Pas de traces, hélas, de ces épisodes dans le merveilleux petit livre posthume que le Calamar[2] édite ces jours-ci, mais il y a de quoi se réjouir à chaque page, depuis les deux superbes nouvelles ouvrant ce petit volume jusqu’aux souvenirs d’enfance qui le closent. Les nostalgiques y trouveront l’évocation de mondes disparus et de personnages oubliés, comme l’écrivain Henri Thomas, que mon cher Bizot ne connaît que comme traducteur français de Junger.
J’ai croisé quelques-uns de ceux qu’il évoque, comme Robert Gallimard, l’« oncle Robert », de mon amie Anne ; j’allais parfois mourir d’ennui dans de longs dîners où il était question de véritables écrivains comme « Jean-Paul » (Sartre) ou « Albert » (Camus). « Oncle Robert » a rejoint le territoire des fantômes que nous gagnons tous à notre heure et où nous nous effaçons.
Point besoin d’avoir une âme de ci-devant pour se réjouir du livre de Roger, car ce grand lecteur de Tchekhov a, comme son maître, le sens de la concision et du détail juste – toutes qualités qui font merveille lorsqu’il évoque son expérience de « nègre » de Charlie Chaplin, l’enterrement d’André Gide, une visite au président tunisien Bourguiba, le passage des poètes beat américains à Paris ponctué par l’effondrement de Jack Kerouac ivre mort au pied du perron de son éditeur français, ou les rapports fluctuants de Jean Giono avec les ascenseurs ; quelques « stars » passent, comme l’académicien Marcel Achard, dont je possède une réjouissante lettre d’insultes à mon père, mais aussi Raymond Queneau ou Simone de Beauvoir, mais on ne prend pas moins de plaisir à lire les portraits de curieuses et anonymes figures : un employé du syndicat d’initiative de Pau, un vieux mondain assez vain, un ancien légionnaire, un innocent cocu, un journaliste belge capable de prédire les suicides, un vieil aristocrate se vantant de posséder le poignard de Ravaillac, un descendant du meurtrier de Pouchkine.

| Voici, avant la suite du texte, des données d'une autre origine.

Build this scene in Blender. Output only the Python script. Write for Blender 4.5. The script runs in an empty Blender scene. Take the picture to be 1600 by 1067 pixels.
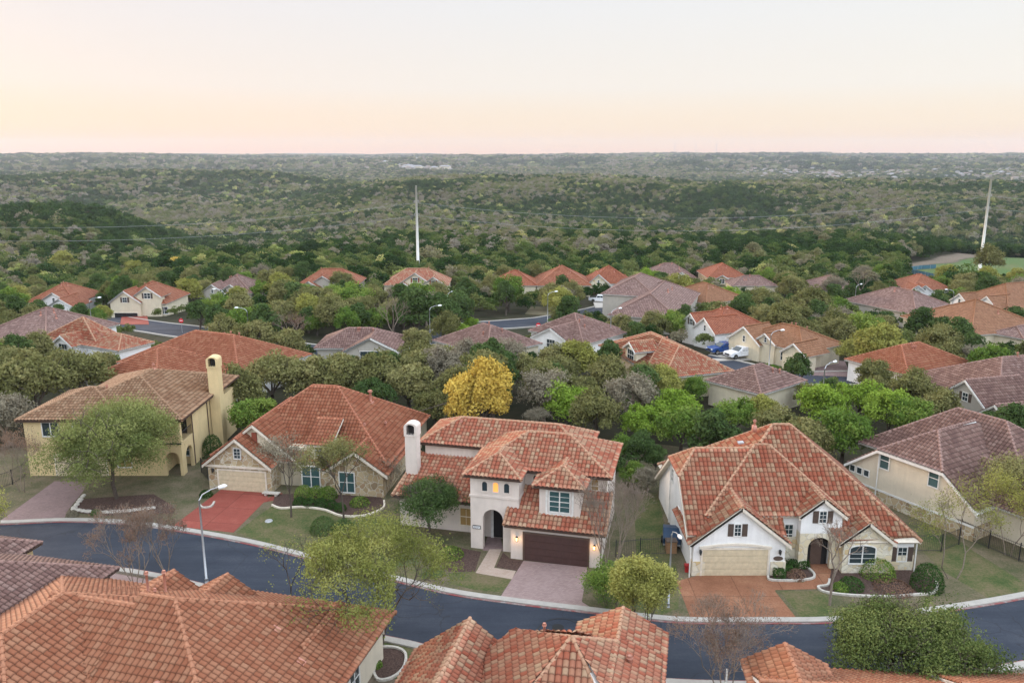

Discret entre les discrets, histoire de ne pas se faire remarquer, Roger a évité d’atteindre le siècle : il est mort il y a trois ans, âgé de « seulement » quatre-vingt-dix-huit ans, un chiffre tchékhovien. « Tu me demandes où je me situe » [dans le classement des artistes russes qu’il établit], écrit en substance Anton Pavlovitch à un de ses correspondants, « et je te répondrai : à la quatre-vingt-dix-huitième place ».
J’ai eu la chance de rendre à Roger une visite dont j’ignorais qu’elle serait la dernière : quelques mois plus tôt, il s’était fracturé le col du fémur ; déjà il était retourné chez le Calamar prendre connaissance avec son éternel appétit de la pile de manuscrits qui l’attendait sur son bureau ; il fourmillait de projets et d’envie de vivre.
Références
Les Deux Rives,deRoger Grenier, Gallimard, 140 pages, 15,50 euros.
(Belle) préface d’un autre discret écrivain-éditeur (ou éditeur-écrivain), Jean-Marie Laclavetine.
[1] En voyant le film Dans la peau de John Malkovich avec ses espaces confinés et ses demi-étages, j’ai cru me retrouver dans les locaux de la rue Sébastien Bottin, devenue Gaston Gallimard, où j’ai toujours ressenti un étouffement particulier.
[2] Référence gratuite : ainsi Raymond Queneau surnommait-il la maison Gallimard : petit animal cracheur d’encre.